Reproduce precisely the lines between the start of the data below and the line with "COL = scene.collection", both included.

================================

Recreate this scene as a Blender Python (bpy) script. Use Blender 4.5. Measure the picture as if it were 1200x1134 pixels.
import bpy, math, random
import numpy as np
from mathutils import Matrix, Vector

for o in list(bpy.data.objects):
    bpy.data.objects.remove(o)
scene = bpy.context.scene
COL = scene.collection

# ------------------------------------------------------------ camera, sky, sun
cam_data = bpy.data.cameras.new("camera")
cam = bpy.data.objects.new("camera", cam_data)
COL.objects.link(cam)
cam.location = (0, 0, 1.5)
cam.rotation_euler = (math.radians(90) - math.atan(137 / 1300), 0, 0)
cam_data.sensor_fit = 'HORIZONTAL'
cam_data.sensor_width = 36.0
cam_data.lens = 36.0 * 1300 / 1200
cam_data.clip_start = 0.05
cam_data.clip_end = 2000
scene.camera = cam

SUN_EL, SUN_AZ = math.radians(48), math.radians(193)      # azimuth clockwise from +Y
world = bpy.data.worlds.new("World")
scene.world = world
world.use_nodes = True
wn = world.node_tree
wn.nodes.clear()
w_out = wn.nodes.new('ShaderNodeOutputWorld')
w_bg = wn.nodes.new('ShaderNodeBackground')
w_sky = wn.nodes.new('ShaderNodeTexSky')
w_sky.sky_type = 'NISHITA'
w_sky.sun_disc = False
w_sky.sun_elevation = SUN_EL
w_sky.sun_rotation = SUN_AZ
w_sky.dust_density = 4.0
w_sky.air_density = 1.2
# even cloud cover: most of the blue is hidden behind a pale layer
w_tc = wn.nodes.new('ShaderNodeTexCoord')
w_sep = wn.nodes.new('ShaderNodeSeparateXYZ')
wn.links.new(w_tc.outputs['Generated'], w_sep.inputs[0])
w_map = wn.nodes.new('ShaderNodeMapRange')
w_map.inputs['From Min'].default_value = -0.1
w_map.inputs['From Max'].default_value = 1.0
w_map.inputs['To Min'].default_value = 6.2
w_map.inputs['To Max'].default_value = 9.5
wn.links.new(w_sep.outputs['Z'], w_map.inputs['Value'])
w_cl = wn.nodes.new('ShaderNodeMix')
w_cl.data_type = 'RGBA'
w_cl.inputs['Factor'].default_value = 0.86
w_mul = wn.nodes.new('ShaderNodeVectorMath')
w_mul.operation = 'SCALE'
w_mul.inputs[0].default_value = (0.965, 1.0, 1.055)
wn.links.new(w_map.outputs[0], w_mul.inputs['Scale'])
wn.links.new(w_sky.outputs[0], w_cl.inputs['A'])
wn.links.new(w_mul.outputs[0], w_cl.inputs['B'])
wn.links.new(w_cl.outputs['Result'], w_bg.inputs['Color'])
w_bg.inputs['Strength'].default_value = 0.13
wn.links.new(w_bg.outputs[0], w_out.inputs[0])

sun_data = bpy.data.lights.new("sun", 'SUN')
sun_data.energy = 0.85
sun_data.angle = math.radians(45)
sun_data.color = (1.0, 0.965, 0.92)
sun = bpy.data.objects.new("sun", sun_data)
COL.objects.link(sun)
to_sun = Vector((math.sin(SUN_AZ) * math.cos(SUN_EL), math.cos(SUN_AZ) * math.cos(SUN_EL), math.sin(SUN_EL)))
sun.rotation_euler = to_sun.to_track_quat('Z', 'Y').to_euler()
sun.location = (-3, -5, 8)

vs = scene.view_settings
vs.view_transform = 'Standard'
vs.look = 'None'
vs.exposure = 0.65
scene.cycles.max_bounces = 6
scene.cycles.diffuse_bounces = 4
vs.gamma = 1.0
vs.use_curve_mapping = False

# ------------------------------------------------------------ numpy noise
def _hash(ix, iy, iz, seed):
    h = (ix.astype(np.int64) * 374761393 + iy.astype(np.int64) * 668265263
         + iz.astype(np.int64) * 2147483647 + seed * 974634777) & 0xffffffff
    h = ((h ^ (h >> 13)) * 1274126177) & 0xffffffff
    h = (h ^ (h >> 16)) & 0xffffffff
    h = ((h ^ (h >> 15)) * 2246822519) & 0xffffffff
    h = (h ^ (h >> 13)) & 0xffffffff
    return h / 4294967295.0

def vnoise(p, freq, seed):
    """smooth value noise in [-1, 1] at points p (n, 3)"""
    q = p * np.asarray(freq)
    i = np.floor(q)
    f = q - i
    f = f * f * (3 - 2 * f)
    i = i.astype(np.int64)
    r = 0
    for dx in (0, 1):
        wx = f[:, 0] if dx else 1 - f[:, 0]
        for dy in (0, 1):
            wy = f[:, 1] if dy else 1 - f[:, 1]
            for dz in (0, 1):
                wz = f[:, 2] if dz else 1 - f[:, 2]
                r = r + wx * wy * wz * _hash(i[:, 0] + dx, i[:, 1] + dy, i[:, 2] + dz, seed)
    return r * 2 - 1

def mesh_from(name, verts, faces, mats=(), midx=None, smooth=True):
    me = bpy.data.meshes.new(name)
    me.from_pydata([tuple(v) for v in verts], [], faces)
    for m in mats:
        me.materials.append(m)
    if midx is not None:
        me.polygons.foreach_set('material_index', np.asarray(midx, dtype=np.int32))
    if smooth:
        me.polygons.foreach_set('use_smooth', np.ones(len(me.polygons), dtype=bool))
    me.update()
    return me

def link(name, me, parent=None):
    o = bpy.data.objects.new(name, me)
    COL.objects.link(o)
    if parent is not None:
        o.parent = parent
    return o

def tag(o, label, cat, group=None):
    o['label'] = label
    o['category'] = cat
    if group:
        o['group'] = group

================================

> **EXERCISE RESPONSE**:
Recreate this scene as a Blender Python (bpy) script. Use Blender 4.5. Measure the picture as if it were 1200x1134 pixels.
import bpy, math, random
import numpy as np
from mathutils import Matrix, Vector

for o in list(bpy.data.objects):
    bpy.data.objects.remove(o)
scene = bpy.context.scene
COL = scene.collection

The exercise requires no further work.